TV Explains Why Movies Are Awesome!

I caught up with the first two episodes of On The Lot over the weekend, and leaving aside the quality of the show itself–which so far strikes me as a sloppily organized but still fairly compelling entry in the reality competition genre, specialized-skills division–what struck me most is the way the series opens with a big pitch for the very concept of movies. While clips of Casablanca and the like play, a few On The Lot contestants offer impassioned sound bites about what the movies have meant to generations of happy idiots like themselves.

By and large, this is the way TV approaches movies, in AFI specials and Oscar montages and commercials for video rental services and so on. Even though millions of Americans go to the movies every week, and even though the film/TV caste system still ranks movie people higher by far, TV still feels the need to re-introduce this foreign concept of "moo-vees" every time the subject comes up.

And when TV isn't offering viewers a remedial course on cinema–Hollywood cinema, no less–it's acting completely ignorant of the subject. Nothing drives me nuttier than tuning in E! or CNN on Oscar nomination morning and hearing the entertainment reporters and commentators struggle through descriptions of art-house fare and indie actors. I know most of them are too busy on the Lohan/Hilton/Spears beat to check out Pan's Labyrinth, but would it kill them to read a review or two?

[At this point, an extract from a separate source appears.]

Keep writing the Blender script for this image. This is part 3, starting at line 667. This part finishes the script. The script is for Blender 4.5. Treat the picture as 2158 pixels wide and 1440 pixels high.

On the other hand, maybe TV has it right when it comes to the home audience's interest in movies. As the failure of Action proved a while back, TV shows about Hollywood don't really play. Heck, movies about Hollywood tend to tank too. And On The Lot's ratings weren't so great in its first week. As media consumers, we Americans seem to be preoccupied with celebrities, but not with what goes into their actual work.

So no wonder TV continues to treat "the movies" as some abstraction, as generic as the cans of "cola" that sitcom characters drink. When I used to work at Blockbuster Video, I was subjected roughly a dozen times a day to the company's 30-second TV commercial, in which a man pulls out a stack of Blockbuster videotapes and says, "What's in this box? A little romance! In this box? Lotsa laughs!" That commercial drove me nuts, because of the way it reduced movies to some kind of base impulse-response machine.

Maybe it's just that lack of nuance–that lack of engagement with pop culture the way it really is–that's so aggravating. So far on On The Lot, we've been introduced to "the special effects guy" and the guy who wants to be the next Brett Ratner (not coincidentally, a judge on the show). If one of the contestants on the show turns out to be a big fan of Wes Anderson, or Jacques Rivette, or Michael Ritchie, or Charles Burnett, or Takashi Miike, I wonder if they'll get to talk about it on air? Heck, I wonder if they'll get to say they like Sam Raimi or Gore Verbinski.